Em relação à distribuição, como a editora pretende vencer as barreiras que impedem as pequenas empresas de colocarem seus livros em grandes livrarias e magazines? Estou trabalhando com tiragens baixas, e investindo em lançamentos de tiro curto e na internet. É uma maneira de tentar um contato mais direto. Claro que quero vender em livrarias, mas me interessam as redes locais mais que as magazines, mais a LDM do que a Saraiva. Como leitor, sempre tento comprar no site da editora ou em livrarias locais. Acredito nesses pequenos atos de preservação do ecossistema literário, e sei que não estou sozinho. 

Haverá distribuição dos livros em países lusófonos? Essa é uma ambição da Bissau? Por enquanto é uma ambição, mas numa fase bem posterior. Preciso tentar consolidar a Bissau no Brasil. Angola tem 25 milhões de habitantes mas o mercado é minúsculo. Aqui em todas as nove ilhas habitadas de Cabo Verde há menos gente que em Feira de Santana. 

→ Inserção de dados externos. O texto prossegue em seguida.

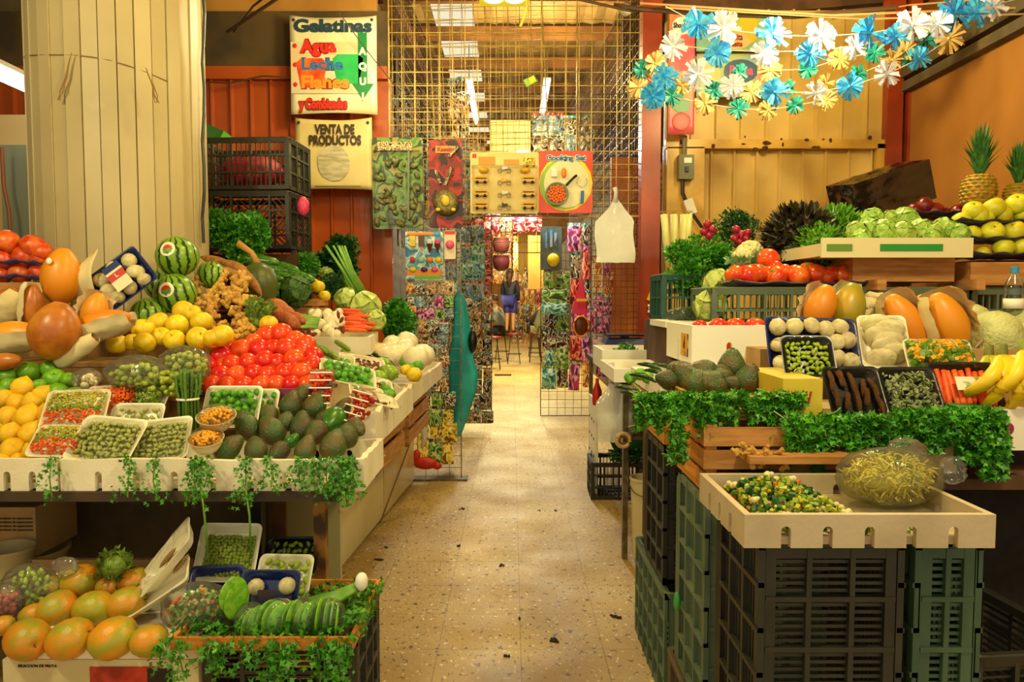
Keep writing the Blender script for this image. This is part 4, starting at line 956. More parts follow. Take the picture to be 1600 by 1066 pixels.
# papayas, some in paper
m_paper = M('wrap_paper', 'e6d9ae', 'd4c490', rough=.8, scale=3, bump=.6, bscale=7)
def wrap(t, L, r, a0=PI, a1=2 * PI, off=.06):
    """paper jacket round one side of a fruit lying along local x; the folded edge stands off"""
    mb = MB(); n = 14; k = 12; q = random.Random(int(L * 977))
    for i in range(k + 1):
        u = i / k; x = L * (u * 1.08 - .54); e = r * (.62 + .42 * math.sin(PI * min(1, max(0, u))) ** .5)
        for j in range(n + 1):
            a = a0 + (a1 - a0) * j / n; d_ = e * (1 + off + q.uniform(-.08, .11)) * (q.uniform(1.0, 1.3) if j in (0, n) else 1)
            mb.v.append((x + q.uniform(-.02, .02) * r, d_ * math.cos(a), d_ * math.sin(a)))
    for i in range(k):
        for j in range(n): mb.f.append([i * (n + 1) + j, i * (n + 1) + j + 1, (i + 1) * (n + 1) + j + 1, (i + 1) * (n + 1) + j]); mb.m.append(0)
    ob('paper_wrap', mb, m_paper, t, smooth=True)
def papaya(px, py, Y, rp, ln, ang, label, wrapped=None, colr=None, yaw=0, group='papayas', stick=None):
    """rp/ln: half width and half length in px at Y; ang: tilt of the long axis in the picture plane"""
    t = thing('papaya', label, 'papaya', W(px, py, Y), r=rot(0, -ang, 0) @ rot(0, 0, yaw), group=group); r = S(rp, Y); L = 2 * S(ln, Y)
    n_ = 14; P = []; Q = []
    for i in range(n_):
        u = i / (n_ - 1); P.append((L * (u - .5), 0, 0)); Q.append(r * max(.08, math.sin(PI * (.03 + .94 * u)) ** .55 * (1.04 - .15 * u)))
    ob('skin', MB().tube(P, Q, 20), colr or M('papaya_skin', 'f4ba2c', 'e29c20', rough=.35, scale=4, lo=.35, hi=.7, rnd=.06), t, smooth=True)
    if wrapped: wrap(t, L, r, *wrapped)
    if stick: q = MB().ell((stick[0] * L, -r * .98, stick[1] * r), (.014, .004, .012), n=12); ob('sticker', q, m_white, t, smooth=True)
m_pb = M('papaya_brown', 'd0862a', 'a0561a', rough=.35, scale=9, lo=.38, hi=.62, c3='dc9428', bump=.2)
papaya(96, 432, 3.12, 30, 44, PI / 2 - .12, 'upright yellow papaya with a round sticker, tallest of the left papayas', stick=(.25, .1))
t = thing('wrapping_paper', 'torn cream paper leaning right of the upright papaya', 'paper', W(122, 440, 3.16)); mb = MB(); q = random.Random(2)
for i in range(9):
    for j in range(9):
        u, v = i / 8, j / 8; mb.v.append((S(62, 3.1) * (u - .5) * (1 - .3 * v) + v * .03, -.05 * math.sin(PI * v) + q.uniform(-.006, .006), S(64, 3.1) * (v - .45) + .03 * (u - .5) * v * 3))
for i in range(8):
    for j in range(8): mb.f.append([i * 9 + j, (i + 1) * 9 + j, (i + 1) * 9 + j + 1, i * 9 + j + 1]); mb.m.append(0)
o = ob('sheet', mb, m_paper, t, smooth=True); md = o.modifiers.new('s', 'SOLIDIFY'); md.thickness = .0015
papaya(86, 517, 2.74, 39, 45, PI / 2 - .25, 'large brown-orange papaya in the middle of the left papaya heap', colr=m_pb)
papaya(50, 478, 3.0, 17, 34, PI / 2 - .1, 'orange papaya half wrapped in paper behind the large brown one', (0, PI, .1), colr=m_pb)
papaya(148, 487, 2.98, 20, 30, PI / 2 - .3, 'orange papaya wrapped at its right side below the mushroom tray', (-.7, PI * .6, .1))
papaya(158, 507, 2.84, 22, 46, .3, 'papaya lying in cream paper at the right of the papaya heap', (PI * .95, 2.1 * PI, .12))
papaya(20, 525, 2.80, 24, 48, .1, 'yellow papaya in paper lying at the far left', (PI * .95, 2.05 * PI, .1))
papaya(8, 478, 3.0, 24, 32, .9, 'orange papaya in crumpled paper at the left edge', (PI, 2.1 * PI, .12), colr=m_pb)
papaya(120, 548, 2.76, 12, 34, .6, 'small papaya bundle in paper above the green apples', (0, 2 * PI, .12), colr=m_pb)
papaya(8, 565, 2.7, 14, 26, .1, 'papaya end peeking out above the green apples', colr=m_pb)
# red apples on purple trays, upper left
m_ptray = M('purple_tray', '54488a', '3f3768', rough=.35, scale=4)
for (py, nm) in ((412, 'upper'), (434, 'lower')):
    t = thing('apple_tray', f'{nm} purple moulded tray of red apples at upper left', 'tray', W(20, py, 3.4))
    mb = MB()
    for i in range(13):
        for j in range(5): mb.v.append((S(9, 3.4) * (i - 6), .05 * (j - 2), .006 * math.sin(i * 1.6) + (0.012 if j in (0, 4) else 0)))
    for i in range(12):
        for j in range(4): mb.f.append([i * 5 + j, (i + 1) * 5 + j, (i + 1) * 5 + j + 1, i * 5 + j + 1]); mb.m.append(0)
    o = ob('pulp_sheet', mb, m_ptray, t, smooth=True); md = o.modifiers.new('s', 'SOLIDIFY'); md.thickness = .006
heap(k_rap, [('upper purple tray, top row', [(10, 379, 1.15), (52, 385, 1.1), (66, 394, .9)]), ('upper purple tray, front row', [(38, 401), (8, 405, .95), (62, 405, .8)]), ('lower purple tray', [(32, 428), (60, 424, .8), (4, 430, .8)])], lambda y: 3.38, 17.5, 'apple', 'red apple', 'red apples at upper left')
tag(ob('yellow_crate_board', MB().box(W(18, 460, 3.32), (.35, .3, .1)), m_wood), 'wooden box under the red apple trays at upper left', 'box')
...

Que público-alvo foi pensado como prioritário, na formatação do projeto editorial? Tenho pensado sobretudo em atingir jovens e adultos que tenham desenvolvido um interesse por pontos de vista alternativos ao do centro do mercado. Há uma clara demanda por literatura africana, por exemplo, como atesta o sucesso recente de Kalaf Epalanga. O número de escritores que chega ao Brasil ainda é muito pouco. Esse público ainda não está satisfeito. 

O livro de Rogério toca em um tema particularmente espinhoso, especialmente no Brasil atual, a pedofilia. Qual a expectativa de recepção deste trabalho? Como editor, o que me fez publicar esse livro foi sobretudo seu virtuosismo formal, seu domínio narrativo, sobretudo na forma de lidar com o tempo, saltando o tempo todo, contando histórias em alta velocidade sem perder o fôlego, violentamente. Isso, para mim, é maior que o tema. Rogério trata dele com a seriedade devida, sem passar a mão na cabeça dos personagens, nem do leitor. Não tenho expectativa de qualquer polêmica, até porque é um assunto bem explorado na história da literatura.